Using .NET Framework 4 with Applications Built on Earlier Versions


Clients - Windows XP | Windows Vista | Windows 7
Servers - Windows Server 2003 | Windows Server 2008 | Windows Server 2008 R2

Feature Impact

Severity - Low
Frequency - High


The .NET Framework 4 is highly compatible with applications that are built by using earlier .NET Framework versions. The primary changes in .NET Framework 4 are to improve security, standards compliance, correctness, reliability, and performance.

However, .NET Framework 4 does not automatically use its version of the common language runtime (CLR) to run applications that are built by using earlier versions of the .NET Framework.


If you built an application by using an earlier .NET Framework and a user opens that application on a computer that has both .NET Framework 4 and the earlier version of the .NET Framework installed, the application uses the earlier CLR version.

However, if the .NET Framework 4 is the only runtime version that is installed on the computer, the application throws an exception and asks the user to install the runtime version that you built the application against.

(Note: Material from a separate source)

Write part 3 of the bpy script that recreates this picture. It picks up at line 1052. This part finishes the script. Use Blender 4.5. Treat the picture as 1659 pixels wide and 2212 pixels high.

To run applications that are built with earlier .NET Framework versions with .NET Framework 4, you must compile your application to target the .NET Framework 4 version by specifying it in the properties for your project in Microsoft Visual Studio, or you can specify .NET Framework 4 in the <supportedRuntime> element in an application configuration file.

For more information about how to migrate to the .NET Framework 4, see Migration Guide to the .NET Framework 4 and Version Compatibility in the .NET Framework.

Compatibility Tests

After you make the changes, test your application to make sure that it runs correctly. You can test compatibility as described in the .NET Framework 4 Application Compatibility topic.

If your application or component does not work after .NET Framework 4 is installed, submit a bug through the Microsoft Connect website.